"""
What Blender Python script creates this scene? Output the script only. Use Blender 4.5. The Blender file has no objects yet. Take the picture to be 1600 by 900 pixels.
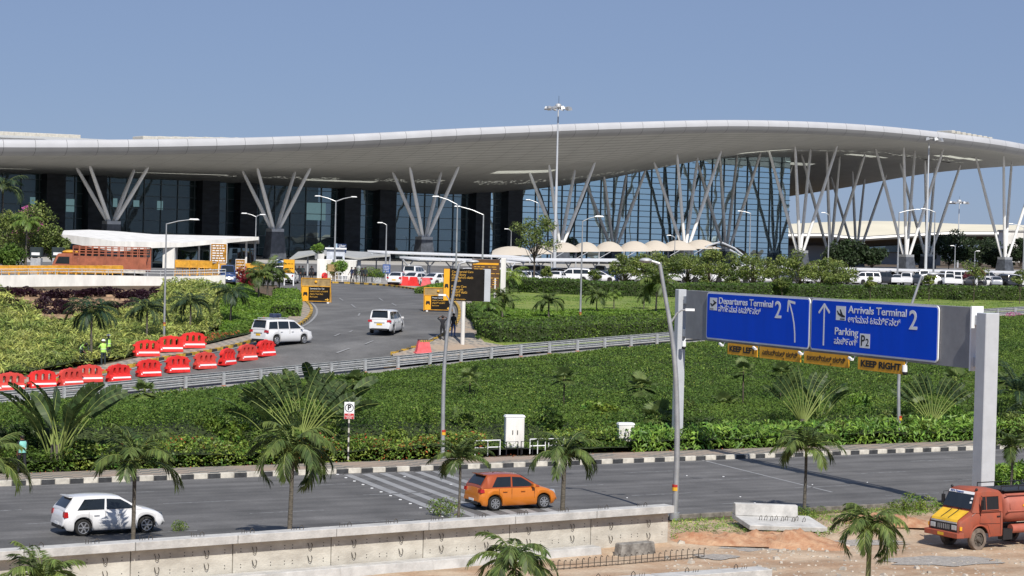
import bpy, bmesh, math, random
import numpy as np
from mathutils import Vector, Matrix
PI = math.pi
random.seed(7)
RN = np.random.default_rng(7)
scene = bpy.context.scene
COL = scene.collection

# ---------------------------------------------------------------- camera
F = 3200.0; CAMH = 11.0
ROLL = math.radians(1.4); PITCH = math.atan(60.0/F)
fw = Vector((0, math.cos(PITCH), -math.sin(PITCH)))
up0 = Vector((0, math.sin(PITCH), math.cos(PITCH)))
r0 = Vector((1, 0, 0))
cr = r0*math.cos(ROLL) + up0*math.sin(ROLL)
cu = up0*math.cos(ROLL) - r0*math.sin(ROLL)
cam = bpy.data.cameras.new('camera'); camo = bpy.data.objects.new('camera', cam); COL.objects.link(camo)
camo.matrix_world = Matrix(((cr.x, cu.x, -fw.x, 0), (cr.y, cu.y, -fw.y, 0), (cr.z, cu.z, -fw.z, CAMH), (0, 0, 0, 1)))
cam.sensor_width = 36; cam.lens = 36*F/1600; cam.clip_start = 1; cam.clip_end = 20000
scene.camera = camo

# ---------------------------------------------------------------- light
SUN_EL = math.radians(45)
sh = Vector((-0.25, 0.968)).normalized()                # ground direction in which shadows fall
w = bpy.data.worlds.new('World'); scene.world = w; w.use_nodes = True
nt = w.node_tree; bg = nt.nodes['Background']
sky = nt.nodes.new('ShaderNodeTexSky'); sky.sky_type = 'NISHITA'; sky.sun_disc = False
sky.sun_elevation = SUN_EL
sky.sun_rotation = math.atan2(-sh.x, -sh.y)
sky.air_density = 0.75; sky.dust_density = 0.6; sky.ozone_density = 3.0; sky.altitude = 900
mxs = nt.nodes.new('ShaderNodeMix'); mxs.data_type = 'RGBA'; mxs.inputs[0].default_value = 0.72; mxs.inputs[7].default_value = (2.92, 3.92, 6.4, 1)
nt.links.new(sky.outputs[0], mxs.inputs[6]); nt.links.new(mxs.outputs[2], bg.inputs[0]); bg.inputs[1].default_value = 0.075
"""
"""
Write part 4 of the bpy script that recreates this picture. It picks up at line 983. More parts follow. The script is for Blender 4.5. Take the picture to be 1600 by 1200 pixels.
"""
Repeat exactly the stretch of lines that opens with the line containing "What Blender Python" and closes with the line containing "bg.inputs[1].default_value = 0.075". Leave the pictures out, and add nothing.

What Blender Python script creates this scene? Output the script only. Use Blender 4.5. The Blender file has no objects yet. Take the picture to be 1600 by 900 pixels.
import bpy, bmesh, math, random
import numpy as np
from mathutils import Vector, Matrix
PI = math.pi
random.seed(7)
RN = np.random.default_rng(7)
scene = bpy.context.scene
COL = scene.collection

# ---------------------------------------------------------------- camera
F = 3200.0; CAMH = 11.0
ROLL = math.radians(1.4); PITCH = math.atan(60.0/F)
fw = Vector((0, math.cos(PITCH), -math.sin(PITCH)))
up0 = Vector((0, math.sin(PITCH), math.cos(PITCH)))
r0 = Vector((1, 0, 0))
cr = r0*math.cos(ROLL) + up0*math.sin(ROLL)
cu = up0*math.cos(ROLL) - r0*math.sin(ROLL)
cam = bpy.data.cameras.new('camera'); camo = bpy.data.objects.new('camera', cam); COL.objects.link(camo)
camo.matrix_world = Matrix(((cr.x, cu.x, -fw.x, 0), (cr.y, cu.y, -fw.y, 0), (cr.z, cu.z, -fw.z, CAMH), (0, 0, 0, 1)))
cam.sensor_width = 36; cam.lens = 36*F/1600; cam.clip_start = 1; cam.clip_end = 20000
scene.camera = camo

# ---------------------------------------------------------------- light
SUN_EL = math.radians(45)
sh = Vector((-0.25, 0.968)).normalized()                # ground direction in which shadows fall
w = bpy.data.worlds.new('World'); scene.world = w; w.use_nodes = True
nt = w.node_tree; bg = nt.nodes['Background']
sky = nt.nodes.new('ShaderNodeTexSky'); sky.sky_type = 'NISHITA'; sky.sun_disc = False
sky.sun_elevation = SUN_EL
sky.sun_rotation = math.atan2(-sh.x, -sh.y)
sky.air_density = 0.75; sky.dust_density = 0.6; sky.ozone_density = 3.0; sky.altitude = 900
mxs = nt.nodes.new('ShaderNodeMix'); mxs.data_type = 'RGBA'; mxs.inputs[0].default_value = 0.72; mxs.inputs[7].default_value = (2.92, 3.92, 6.4, 1)
nt.links.new(sky.outputs[0], mxs.inputs[6]); nt.links.new(mxs.outputs[2], bg.inputs[0]); bg.inputs[1].default_value = 0.075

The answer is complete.